Stated exercise => Each line from the start of the data below through the one containing "return (f(r), f(g), f(b), 1)" must be reproduced exactly.

Data =>
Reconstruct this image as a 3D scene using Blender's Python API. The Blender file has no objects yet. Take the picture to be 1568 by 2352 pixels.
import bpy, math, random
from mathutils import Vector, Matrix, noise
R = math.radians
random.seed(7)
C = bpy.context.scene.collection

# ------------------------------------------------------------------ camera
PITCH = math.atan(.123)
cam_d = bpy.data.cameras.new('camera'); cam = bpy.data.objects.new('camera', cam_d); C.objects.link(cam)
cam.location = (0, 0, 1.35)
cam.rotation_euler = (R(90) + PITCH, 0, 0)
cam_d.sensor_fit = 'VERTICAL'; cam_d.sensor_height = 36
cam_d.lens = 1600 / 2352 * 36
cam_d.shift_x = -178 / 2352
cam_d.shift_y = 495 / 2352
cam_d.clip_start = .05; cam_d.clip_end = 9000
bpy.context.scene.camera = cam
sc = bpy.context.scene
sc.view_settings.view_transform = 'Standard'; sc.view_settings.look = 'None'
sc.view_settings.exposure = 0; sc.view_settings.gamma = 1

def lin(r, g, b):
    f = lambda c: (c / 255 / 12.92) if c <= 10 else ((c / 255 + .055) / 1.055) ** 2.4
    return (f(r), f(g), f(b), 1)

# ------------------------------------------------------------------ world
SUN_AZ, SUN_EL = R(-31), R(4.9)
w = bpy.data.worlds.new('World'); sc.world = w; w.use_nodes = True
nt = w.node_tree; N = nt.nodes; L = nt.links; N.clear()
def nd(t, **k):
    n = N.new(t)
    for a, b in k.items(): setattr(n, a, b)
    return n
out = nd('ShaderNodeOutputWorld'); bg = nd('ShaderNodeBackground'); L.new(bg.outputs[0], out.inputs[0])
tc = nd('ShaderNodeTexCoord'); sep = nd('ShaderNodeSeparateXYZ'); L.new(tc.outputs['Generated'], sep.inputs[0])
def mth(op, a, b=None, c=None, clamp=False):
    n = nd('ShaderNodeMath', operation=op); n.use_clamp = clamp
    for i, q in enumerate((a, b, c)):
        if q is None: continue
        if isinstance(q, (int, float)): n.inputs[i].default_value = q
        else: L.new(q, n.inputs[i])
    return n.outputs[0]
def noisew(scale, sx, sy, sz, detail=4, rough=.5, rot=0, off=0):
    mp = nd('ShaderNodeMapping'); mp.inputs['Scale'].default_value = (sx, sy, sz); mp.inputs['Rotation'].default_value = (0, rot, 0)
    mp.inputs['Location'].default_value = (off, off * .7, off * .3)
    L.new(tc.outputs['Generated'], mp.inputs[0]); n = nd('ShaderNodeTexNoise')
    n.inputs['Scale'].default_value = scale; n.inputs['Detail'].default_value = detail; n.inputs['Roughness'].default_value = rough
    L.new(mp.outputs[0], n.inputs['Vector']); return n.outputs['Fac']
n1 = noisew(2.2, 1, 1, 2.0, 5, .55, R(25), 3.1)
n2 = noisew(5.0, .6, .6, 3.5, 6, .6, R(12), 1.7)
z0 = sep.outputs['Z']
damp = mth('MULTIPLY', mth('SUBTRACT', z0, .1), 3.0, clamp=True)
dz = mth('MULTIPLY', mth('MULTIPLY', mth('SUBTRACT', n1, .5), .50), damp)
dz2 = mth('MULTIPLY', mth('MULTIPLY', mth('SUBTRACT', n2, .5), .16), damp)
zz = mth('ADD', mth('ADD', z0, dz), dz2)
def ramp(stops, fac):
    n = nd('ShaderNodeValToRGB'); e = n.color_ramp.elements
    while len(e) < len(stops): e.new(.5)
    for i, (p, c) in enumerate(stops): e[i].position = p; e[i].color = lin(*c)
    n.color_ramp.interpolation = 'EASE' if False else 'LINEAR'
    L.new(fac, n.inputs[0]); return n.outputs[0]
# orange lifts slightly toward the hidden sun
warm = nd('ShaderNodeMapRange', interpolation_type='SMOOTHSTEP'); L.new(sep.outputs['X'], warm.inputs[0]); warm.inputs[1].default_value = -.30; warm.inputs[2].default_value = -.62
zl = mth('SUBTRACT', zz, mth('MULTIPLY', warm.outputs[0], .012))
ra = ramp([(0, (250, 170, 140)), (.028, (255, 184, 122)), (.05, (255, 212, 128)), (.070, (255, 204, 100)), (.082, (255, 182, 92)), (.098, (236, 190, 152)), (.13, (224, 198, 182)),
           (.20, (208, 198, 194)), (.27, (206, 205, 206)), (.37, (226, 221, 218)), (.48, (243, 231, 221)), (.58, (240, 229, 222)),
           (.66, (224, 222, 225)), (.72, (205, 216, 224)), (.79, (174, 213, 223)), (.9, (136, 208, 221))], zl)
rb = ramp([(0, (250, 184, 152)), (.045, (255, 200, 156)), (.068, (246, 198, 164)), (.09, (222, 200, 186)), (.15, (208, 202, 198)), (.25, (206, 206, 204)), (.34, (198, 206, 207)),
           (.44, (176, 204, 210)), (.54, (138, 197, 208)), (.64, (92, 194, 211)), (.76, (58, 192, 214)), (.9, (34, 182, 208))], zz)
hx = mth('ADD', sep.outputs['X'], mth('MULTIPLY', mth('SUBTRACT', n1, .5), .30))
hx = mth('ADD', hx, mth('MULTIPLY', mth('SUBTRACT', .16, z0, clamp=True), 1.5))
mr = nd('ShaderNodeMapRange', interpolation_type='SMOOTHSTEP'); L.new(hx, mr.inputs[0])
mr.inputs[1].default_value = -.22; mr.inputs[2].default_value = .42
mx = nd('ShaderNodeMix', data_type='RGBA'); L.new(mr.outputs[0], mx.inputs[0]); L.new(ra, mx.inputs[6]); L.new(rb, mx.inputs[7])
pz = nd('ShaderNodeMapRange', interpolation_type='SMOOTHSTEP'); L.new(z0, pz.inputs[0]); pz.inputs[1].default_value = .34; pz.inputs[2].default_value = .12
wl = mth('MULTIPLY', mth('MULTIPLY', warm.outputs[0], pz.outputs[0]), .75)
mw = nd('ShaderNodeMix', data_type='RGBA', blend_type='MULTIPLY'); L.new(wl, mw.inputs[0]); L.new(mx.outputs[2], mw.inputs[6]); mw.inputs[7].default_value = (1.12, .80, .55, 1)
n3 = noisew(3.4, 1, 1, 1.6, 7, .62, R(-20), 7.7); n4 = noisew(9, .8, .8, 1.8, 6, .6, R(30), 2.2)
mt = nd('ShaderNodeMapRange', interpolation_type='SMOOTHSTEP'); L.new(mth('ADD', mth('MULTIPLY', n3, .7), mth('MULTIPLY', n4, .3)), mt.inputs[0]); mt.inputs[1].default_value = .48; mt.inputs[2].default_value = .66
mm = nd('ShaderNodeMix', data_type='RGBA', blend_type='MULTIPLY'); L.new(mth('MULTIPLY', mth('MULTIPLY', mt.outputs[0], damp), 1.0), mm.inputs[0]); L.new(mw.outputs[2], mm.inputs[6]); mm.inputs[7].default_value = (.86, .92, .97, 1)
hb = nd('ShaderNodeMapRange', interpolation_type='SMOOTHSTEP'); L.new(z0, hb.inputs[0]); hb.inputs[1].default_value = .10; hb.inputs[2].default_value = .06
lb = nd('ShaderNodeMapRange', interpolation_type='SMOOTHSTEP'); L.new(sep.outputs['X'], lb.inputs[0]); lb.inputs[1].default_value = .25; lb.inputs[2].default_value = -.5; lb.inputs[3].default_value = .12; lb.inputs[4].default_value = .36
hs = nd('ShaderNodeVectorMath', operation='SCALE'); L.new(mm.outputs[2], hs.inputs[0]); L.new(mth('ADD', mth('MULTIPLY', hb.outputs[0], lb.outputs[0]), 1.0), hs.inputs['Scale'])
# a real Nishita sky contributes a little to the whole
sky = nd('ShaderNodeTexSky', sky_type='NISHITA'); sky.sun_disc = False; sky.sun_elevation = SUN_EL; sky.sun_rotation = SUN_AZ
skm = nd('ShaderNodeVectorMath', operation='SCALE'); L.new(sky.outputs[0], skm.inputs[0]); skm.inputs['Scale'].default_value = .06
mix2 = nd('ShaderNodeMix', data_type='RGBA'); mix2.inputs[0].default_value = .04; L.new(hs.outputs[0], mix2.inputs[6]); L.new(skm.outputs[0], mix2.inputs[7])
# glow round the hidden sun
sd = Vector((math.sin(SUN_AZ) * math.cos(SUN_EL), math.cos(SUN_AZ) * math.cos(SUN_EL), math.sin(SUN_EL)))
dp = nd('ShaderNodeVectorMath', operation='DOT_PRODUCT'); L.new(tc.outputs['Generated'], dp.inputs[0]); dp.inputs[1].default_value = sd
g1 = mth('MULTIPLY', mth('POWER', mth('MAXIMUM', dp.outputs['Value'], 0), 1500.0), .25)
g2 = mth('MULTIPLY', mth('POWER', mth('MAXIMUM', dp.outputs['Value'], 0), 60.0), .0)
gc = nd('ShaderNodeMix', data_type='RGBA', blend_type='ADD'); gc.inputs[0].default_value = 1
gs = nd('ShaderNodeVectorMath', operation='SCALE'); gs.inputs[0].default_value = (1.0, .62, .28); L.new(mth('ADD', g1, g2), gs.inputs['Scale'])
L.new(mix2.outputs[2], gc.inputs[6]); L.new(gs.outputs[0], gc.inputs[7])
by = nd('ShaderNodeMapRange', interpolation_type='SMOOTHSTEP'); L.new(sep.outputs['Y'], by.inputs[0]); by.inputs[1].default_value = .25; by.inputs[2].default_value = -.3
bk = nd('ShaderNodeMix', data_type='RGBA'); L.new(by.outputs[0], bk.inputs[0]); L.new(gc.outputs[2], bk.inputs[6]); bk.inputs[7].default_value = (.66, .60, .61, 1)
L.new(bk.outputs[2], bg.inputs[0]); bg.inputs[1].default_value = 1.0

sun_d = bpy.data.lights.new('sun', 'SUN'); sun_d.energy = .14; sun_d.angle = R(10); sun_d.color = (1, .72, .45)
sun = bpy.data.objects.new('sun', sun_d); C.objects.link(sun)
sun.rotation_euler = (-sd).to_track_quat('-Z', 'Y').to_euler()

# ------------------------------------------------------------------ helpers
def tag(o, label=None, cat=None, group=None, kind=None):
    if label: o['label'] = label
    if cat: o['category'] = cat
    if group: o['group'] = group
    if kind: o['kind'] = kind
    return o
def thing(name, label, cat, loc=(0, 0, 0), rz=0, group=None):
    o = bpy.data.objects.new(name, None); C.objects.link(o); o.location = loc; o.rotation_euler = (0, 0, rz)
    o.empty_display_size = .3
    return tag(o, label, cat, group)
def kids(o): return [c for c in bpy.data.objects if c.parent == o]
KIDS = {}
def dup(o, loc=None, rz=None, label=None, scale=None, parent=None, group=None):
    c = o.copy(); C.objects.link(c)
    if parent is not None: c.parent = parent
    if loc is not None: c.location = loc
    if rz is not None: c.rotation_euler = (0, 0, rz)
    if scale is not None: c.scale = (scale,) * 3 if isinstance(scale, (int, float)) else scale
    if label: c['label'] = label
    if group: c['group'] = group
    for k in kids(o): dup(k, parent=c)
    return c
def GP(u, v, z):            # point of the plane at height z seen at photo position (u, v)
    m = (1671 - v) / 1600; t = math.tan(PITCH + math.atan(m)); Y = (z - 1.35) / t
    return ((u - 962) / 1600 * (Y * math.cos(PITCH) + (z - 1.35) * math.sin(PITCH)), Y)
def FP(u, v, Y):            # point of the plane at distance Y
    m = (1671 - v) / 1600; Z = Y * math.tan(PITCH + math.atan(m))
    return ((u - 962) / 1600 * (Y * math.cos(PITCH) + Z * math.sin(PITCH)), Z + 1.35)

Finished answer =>
Reconstruct this image as a 3D scene using Blender's Python API. The Blender file has no objects yet. Take the picture to be 1568 by 2352 pixels.
import bpy, math, random
from mathutils import Vector, Matrix, noise
R = math.radians
random.seed(7)
C = bpy.context.scene.collection

# ------------------------------------------------------------------ camera
PITCH = math.atan(.123)
cam_d = bpy.data.cameras.new('camera'); cam = bpy.data.objects.new('camera', cam_d); C.objects.link(cam)
cam.location = (0, 0, 1.35)
cam.rotation_euler = (R(90) + PITCH, 0, 0)
cam_d.sensor_fit = 'VERTICAL'; cam_d.sensor_height = 36
cam_d.lens = 1600 / 2352 * 36
cam_d.shift_x = -178 / 2352
cam_d.shift_y = 495 / 2352
cam_d.clip_start = .05; cam_d.clip_end = 9000
bpy.context.scene.camera = cam
sc = bpy.context.scene
sc.view_settings.view_transform = 'Standard'; sc.view_settings.look = 'None'
sc.view_settings.exposure = 0; sc.view_settings.gamma = 1

def lin(r, g, b):
    f = lambda c: (c / 255 / 12.92) if c <= 10 else ((c / 255 + .055) / 1.055) ** 2.4
    return (f(r), f(g), f(b), 1)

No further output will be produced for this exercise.